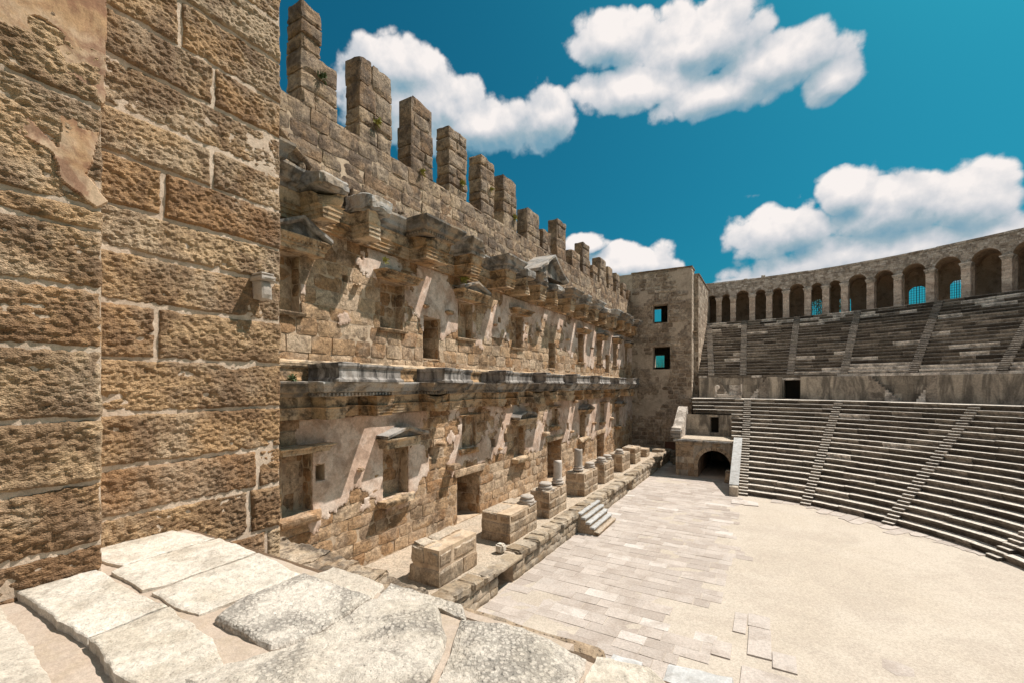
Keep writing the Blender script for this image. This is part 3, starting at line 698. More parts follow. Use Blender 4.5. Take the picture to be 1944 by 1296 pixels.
for i, (a, b) in enumerate(PODS):
    br = 1.18
    for (q0, q1) in ((a+.05, a+.85), (b-.85, b-.05)):
        xf_ = -15+random.uniform(1.15, 1.5)
        ressaut(q0, q1, -14.72, xf_, ARCH_L+FRZ_L, 'entablature_bracket', M_frieze, stage, .02, tint=random.random(), chop=random.choice([0, .25, .5]))
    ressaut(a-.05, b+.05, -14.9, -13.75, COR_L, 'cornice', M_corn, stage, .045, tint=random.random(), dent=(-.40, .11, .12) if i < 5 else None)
    # podium blocks on top, in two pieces with an open crack
    c = a+(b-a)*random.uniform(.4, .6)
    ressaut(a, c-.02, -14.9, -13.08, POD, 'podium_block', M_pod, stage, .02, tint=random.random())
    ressaut(c+.02, b, -14.9, -13.12+random.uniform(-.05, .05), POD, 'podium_block', M_pod, stage, .02, tint=random.random(), chop=random.choice([0, .2]))
    if i < 7:
        V, F = rbox(-14.4, -13.15, a+.2, a+1.0, .77, .84+random.uniform(0, .06), (6, 5, 2), .02, .02, 3); mk('loose_coping', V, F, M_pod, stage, tint=random.random())
# upper order
strip(2.6, 56.8, -15, [(0, 5.92)]+addo(ARCH_U, .24)+[(0, 6.5)], 'architrave', M_frieze, stage)
strip(2.6, 56.8, -15, [(0, 6.42)]+addo(FRZ_U, .2)+[(0, 7.0)], 'frieze', M_frieze, stage)
a = 2.6
while a < 56.8:
    b = min(56.8, a+random.uniform(1.5, 2.6))
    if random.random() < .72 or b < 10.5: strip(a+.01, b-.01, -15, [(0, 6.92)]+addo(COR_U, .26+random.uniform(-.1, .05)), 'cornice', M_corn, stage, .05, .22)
    a = b
BR = [(7.4, 8.2, 1), (10.15, 10.95, 2), (12.4, 13.25, 3), (15.8, 17.5, 4), (19.3, 20.2, 5), (22.9, 24.0, 4), (25.4, 26.2, 3), (27.7, 28.6, 6), (30.2, 31.2, 2), (33.2, 34.1, 4), (36.4, 37.4, 5), (39.1, 40.0, 4), (41.9, 42.8, 2), (44.8, 45.7, 4), (47.6, 48.5, 4), (50.4, 51.3, 5), (53.2, 54.2, 4)]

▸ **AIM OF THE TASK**
Make an exact reproduction of the listing above, without any pictures.

▸ **CORRECT ANSWER**
Keep writing the Blender script for this image. This is part 3, starting at line 698. More parts follow. Use Blender 4.5. Take the picture to be 1944 by 1296 pixels.
for i, (a, b) in enumerate(PODS):
    br = 1.18
    for (q0, q1) in ((a+.05, a+.85), (b-.85, b-.05)):
        xf_ = -15+random.uniform(1.15, 1.5)
        ressaut(q0, q1, -14.72, xf_, ARCH_L+FRZ_L, 'entablature_bracket', M_frieze, stage, .02, tint=random.random(), chop=random.choice([0, .25, .5]))
    ressaut(a-.05, b+.05, -14.9, -13.75, COR_L, 'cornice', M_corn, stage, .045, tint=random.random(), dent=(-.40, .11, .12) if i < 5 else None)
    # podium blocks on top, in two pieces with an open crack
    c = a+(b-a)*random.uniform(.4, .6)
    ressaut(a, c-.02, -14.9, -13.08, POD, 'podium_block', M_pod, stage, .02, tint=random.random())
    ressaut(c+.02, b, -14.9, -13.12+random.uniform(-.05, .05), POD, 'podium_block', M_pod, stage, .02, tint=random.random(), chop=random.choice([0, .2]))
    if i < 7:
        V, F = rbox(-14.4, -13.15, a+.2, a+1.0, .77, .84+random.uniform(0, .06), (6, 5, 2), .02, .02, 3); mk('loose_coping', V, F, M_pod, stage, tint=random.random())
# upper order
strip(2.6, 56.8, -15, [(0, 5.92)]+addo(ARCH_U, .24)+[(0, 6.5)], 'architrave', M_frieze, stage)
strip(2.6, 56.8, -15, [(0, 6.42)]+addo(FRZ_U, .2)+[(0, 7.0)], 'frieze', M_frieze, stage)
a = 2.6
while a < 56.8:
    b = min(56.8, a+random.uniform(1.5, 2.6))
    if random.random() < .72 or b < 10.5: strip(a+.01, b-.01, -15, [(0, 6.92)]+addo(COR_U, .26+random.uniform(-.1, .05)), 'cornice', M_corn, stage, .05, .22)
    a = b
BR = [(7.4, 8.2, 1), (10.15, 10.95, 2), (12.4, 13.25, 3), (15.8, 17.5, 4), (19.3, 20.2, 5), (22.9, 24.0, 4), (25.4, 26.2, 3), (27.7, 28.6, 6), (30.2, 31.2, 2), (33.2, 34.1, 4), (36.4, 37.4, 5), (39.1, 40.0, 4), (41.9, 42.8, 2), (44.8, 45.7, 4), (47.6, 48.5, 4), (50.4, 51.3, 5), (53.2, 54.2, 4)]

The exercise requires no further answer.